*Written exercise:* Write out the lines from the top of the material through the line with "38, .06, .01)], 1.5)", exactly and with nothing added.

*Data provided:*
==========

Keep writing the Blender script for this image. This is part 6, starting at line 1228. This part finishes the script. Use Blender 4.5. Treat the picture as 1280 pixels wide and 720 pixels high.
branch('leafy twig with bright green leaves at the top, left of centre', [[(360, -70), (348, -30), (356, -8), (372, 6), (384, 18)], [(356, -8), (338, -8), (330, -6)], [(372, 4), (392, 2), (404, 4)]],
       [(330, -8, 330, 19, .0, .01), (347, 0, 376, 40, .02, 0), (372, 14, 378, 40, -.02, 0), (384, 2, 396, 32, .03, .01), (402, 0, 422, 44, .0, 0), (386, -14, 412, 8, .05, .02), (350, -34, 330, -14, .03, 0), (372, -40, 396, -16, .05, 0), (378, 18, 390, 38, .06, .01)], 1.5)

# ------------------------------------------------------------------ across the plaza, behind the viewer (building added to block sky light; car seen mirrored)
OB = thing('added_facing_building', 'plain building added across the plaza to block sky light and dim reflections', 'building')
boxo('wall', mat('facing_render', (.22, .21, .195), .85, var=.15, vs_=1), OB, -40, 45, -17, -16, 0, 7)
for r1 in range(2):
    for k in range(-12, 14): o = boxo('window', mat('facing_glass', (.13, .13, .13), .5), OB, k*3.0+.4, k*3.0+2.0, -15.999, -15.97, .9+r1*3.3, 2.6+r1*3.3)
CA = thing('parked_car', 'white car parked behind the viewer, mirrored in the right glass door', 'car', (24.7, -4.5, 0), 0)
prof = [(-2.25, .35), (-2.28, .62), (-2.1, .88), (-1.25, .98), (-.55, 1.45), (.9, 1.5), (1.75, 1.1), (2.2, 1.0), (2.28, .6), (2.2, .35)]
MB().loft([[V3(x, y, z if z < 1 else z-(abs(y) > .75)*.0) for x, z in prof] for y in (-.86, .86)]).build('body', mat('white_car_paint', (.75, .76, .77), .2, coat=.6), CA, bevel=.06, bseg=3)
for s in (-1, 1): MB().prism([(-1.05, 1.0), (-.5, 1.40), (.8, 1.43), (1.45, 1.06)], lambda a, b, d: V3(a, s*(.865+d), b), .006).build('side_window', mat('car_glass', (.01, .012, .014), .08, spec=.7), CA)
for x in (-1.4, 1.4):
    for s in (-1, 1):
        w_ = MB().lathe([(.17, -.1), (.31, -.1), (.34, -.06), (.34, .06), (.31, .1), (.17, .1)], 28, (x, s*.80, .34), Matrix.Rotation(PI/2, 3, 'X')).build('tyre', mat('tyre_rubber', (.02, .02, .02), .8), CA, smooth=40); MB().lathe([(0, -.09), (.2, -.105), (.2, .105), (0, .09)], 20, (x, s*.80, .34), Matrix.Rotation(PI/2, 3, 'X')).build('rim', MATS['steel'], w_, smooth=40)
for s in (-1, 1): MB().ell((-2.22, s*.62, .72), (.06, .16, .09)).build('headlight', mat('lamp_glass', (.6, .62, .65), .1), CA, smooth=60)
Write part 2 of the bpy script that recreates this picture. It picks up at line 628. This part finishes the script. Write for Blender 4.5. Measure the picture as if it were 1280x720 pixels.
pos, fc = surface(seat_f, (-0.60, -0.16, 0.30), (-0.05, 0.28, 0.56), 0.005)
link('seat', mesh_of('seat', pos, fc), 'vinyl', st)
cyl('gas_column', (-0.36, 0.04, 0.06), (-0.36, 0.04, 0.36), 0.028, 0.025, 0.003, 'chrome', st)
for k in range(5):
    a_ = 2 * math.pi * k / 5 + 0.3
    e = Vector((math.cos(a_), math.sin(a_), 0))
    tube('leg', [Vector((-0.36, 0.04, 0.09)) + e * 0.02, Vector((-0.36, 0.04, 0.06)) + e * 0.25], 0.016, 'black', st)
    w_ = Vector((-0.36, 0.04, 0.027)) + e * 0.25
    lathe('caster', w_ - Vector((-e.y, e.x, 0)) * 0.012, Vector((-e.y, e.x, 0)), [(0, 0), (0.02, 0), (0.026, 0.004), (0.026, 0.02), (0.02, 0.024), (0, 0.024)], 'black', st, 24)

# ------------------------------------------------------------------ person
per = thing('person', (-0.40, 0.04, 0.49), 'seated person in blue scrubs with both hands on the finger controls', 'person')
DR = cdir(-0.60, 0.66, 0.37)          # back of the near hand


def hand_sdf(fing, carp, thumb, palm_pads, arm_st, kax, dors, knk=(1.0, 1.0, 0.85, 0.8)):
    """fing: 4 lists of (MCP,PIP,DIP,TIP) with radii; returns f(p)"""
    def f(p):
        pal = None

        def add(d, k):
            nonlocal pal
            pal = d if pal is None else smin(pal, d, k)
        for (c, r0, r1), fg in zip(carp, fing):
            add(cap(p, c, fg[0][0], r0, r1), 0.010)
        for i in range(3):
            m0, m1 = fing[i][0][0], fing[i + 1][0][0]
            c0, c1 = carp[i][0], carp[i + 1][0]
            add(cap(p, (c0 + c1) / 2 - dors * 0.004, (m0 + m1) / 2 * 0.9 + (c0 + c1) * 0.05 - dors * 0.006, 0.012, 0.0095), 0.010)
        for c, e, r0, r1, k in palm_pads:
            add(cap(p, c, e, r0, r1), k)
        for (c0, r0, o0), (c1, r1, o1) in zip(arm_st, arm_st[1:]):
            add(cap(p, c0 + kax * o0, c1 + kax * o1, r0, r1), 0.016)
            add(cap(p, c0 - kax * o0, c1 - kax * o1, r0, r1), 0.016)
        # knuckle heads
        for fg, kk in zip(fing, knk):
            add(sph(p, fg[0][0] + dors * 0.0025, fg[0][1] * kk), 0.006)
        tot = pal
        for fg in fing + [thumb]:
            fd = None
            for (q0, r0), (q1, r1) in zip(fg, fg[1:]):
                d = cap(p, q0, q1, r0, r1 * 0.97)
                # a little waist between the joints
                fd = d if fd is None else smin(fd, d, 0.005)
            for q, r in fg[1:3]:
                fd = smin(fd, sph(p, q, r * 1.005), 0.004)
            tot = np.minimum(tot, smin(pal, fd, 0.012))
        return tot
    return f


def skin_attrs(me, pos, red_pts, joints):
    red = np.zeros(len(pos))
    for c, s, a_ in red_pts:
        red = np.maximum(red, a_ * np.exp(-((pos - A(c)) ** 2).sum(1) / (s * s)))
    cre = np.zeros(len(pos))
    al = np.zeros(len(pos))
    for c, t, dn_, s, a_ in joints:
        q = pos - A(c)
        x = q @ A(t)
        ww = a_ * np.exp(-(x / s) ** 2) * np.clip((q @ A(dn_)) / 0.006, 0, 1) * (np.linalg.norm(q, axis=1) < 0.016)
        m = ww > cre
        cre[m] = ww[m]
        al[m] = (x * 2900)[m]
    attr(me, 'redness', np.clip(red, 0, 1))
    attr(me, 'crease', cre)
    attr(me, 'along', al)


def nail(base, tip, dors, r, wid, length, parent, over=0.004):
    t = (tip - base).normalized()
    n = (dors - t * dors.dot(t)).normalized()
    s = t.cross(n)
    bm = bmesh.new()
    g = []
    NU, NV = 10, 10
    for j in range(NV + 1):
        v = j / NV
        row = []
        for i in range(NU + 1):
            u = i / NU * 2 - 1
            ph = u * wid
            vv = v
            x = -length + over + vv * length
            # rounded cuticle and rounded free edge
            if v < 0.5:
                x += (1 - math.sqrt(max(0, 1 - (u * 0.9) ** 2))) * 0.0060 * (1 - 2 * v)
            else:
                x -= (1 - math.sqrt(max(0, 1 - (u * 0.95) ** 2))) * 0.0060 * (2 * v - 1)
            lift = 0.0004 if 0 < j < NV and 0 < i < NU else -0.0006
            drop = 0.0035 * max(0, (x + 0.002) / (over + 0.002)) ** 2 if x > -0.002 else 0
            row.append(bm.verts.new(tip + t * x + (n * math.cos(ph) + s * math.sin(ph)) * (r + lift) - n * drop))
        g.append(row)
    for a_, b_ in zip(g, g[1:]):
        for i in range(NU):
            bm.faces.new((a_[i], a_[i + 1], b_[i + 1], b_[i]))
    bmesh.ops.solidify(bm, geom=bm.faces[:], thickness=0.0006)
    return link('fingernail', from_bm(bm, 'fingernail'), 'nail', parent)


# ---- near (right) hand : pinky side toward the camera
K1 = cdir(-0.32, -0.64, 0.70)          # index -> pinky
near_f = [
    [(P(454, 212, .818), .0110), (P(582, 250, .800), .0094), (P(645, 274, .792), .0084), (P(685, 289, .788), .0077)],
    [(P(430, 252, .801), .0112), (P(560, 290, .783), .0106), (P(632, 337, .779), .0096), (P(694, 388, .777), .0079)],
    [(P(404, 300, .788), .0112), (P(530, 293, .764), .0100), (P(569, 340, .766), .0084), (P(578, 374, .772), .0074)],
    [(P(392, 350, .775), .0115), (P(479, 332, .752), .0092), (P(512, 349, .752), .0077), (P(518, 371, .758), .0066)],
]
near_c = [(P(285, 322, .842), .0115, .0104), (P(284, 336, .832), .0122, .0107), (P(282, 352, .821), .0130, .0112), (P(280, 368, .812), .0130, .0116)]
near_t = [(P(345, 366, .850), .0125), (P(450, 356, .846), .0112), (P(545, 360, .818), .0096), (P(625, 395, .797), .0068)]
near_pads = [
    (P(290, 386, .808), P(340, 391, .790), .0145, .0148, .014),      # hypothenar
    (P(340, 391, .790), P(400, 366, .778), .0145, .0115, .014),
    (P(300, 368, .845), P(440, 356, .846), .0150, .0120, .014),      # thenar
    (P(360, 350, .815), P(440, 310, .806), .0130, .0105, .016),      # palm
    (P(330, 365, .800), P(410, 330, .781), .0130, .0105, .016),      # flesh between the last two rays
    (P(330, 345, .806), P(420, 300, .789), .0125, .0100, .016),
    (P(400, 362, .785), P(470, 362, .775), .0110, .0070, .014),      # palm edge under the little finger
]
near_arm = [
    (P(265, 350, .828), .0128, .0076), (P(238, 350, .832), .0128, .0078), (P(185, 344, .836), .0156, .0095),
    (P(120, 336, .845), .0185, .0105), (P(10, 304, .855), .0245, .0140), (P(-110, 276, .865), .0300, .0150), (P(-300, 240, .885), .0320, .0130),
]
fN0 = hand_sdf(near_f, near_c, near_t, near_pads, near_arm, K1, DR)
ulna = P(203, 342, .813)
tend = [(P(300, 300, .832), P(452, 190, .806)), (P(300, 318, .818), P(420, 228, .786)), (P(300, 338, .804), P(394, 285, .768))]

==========

*Complete output:*
Keep writing the Blender script for this image. This is part 6, starting at line 1228. This part finishes the script. Use Blender 4.5. Treat the picture as 1280 pixels wide and 720 pixels high.
branch('leafy twig with bright green leaves at the top, left of centre', [[(360, -70), (348, -30), (356, -8), (372, 6), (384, 18)], [(356, -8), (338, -8), (330, -6)], [(372, 4), (392, 2), (404, 4)]],
       [(330, -8, 330, 19, .0, .01), (347, 0, 376, 40, .02, 0), (372, 14, 378, 40, -.02, 0), (384, 2, 396, 32, .03, .01), (402, 0, 422, 44, .0, 0), (386, -14, 412, 8, .05, .02), (350, -34, 330, -14, .03, 0), (372, -40, 396, -16, .05, 0), (378, 18, 390, 38, .06, .01)], 1.5)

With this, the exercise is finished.